**Set problem:**
Scan the data below for the string "objects". Copy every line where it appears.

**Listing:**

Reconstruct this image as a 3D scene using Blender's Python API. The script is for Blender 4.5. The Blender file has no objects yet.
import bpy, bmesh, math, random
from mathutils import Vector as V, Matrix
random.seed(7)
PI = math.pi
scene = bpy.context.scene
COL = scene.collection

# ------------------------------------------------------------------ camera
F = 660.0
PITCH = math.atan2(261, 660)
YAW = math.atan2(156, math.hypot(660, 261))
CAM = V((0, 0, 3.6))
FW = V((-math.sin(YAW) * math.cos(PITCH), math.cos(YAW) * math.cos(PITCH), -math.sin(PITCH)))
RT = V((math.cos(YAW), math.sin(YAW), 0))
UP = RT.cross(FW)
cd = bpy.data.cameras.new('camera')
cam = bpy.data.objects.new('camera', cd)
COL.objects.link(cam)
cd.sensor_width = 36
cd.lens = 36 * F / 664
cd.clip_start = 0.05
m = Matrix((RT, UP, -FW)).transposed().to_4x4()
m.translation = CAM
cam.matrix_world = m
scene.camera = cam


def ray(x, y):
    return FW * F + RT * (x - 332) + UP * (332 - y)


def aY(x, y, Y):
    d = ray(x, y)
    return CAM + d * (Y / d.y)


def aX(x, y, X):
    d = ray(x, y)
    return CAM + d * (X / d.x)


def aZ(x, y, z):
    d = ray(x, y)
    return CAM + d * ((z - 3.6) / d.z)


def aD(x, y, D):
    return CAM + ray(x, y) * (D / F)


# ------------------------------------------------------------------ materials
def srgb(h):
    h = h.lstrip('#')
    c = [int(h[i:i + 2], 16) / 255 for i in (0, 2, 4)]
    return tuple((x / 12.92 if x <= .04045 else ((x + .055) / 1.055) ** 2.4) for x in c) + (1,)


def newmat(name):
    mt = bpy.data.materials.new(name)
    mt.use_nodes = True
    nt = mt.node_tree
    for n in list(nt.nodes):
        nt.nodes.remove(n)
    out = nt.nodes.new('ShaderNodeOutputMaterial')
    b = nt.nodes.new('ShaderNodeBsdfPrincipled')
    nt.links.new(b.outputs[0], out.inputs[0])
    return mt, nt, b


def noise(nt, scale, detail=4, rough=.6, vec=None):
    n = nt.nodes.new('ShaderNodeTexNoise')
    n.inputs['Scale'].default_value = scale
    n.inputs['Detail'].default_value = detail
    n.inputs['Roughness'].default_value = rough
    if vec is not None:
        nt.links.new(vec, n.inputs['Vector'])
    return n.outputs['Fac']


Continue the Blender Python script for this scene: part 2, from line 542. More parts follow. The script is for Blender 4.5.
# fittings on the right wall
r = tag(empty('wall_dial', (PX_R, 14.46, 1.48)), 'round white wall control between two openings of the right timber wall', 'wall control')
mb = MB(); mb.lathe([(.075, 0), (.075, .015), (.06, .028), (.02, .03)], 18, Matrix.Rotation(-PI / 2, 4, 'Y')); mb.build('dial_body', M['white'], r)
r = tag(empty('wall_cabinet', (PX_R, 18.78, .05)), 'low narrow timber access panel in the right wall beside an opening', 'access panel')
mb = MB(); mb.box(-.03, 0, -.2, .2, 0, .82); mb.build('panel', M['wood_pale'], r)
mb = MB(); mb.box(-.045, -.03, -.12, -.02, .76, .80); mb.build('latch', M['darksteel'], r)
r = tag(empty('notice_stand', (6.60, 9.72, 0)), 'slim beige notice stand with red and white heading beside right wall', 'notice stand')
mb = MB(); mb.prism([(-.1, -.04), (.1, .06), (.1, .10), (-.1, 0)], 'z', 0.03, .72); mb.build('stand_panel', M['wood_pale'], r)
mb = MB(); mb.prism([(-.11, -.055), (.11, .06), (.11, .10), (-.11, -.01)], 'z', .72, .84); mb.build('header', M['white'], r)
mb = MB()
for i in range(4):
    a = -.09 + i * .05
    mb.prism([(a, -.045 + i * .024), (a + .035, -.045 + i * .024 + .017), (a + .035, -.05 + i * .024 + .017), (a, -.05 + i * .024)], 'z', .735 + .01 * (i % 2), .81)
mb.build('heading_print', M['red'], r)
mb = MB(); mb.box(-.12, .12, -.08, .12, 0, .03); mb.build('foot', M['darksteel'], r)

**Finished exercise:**
Reconstruct this image as a 3D scene using Blender's Python API. The script is for Blender 4.5. The Blender file has no objects yet.
cam = bpy.data.objects.new('camera', cd)
COL.objects.link(cam)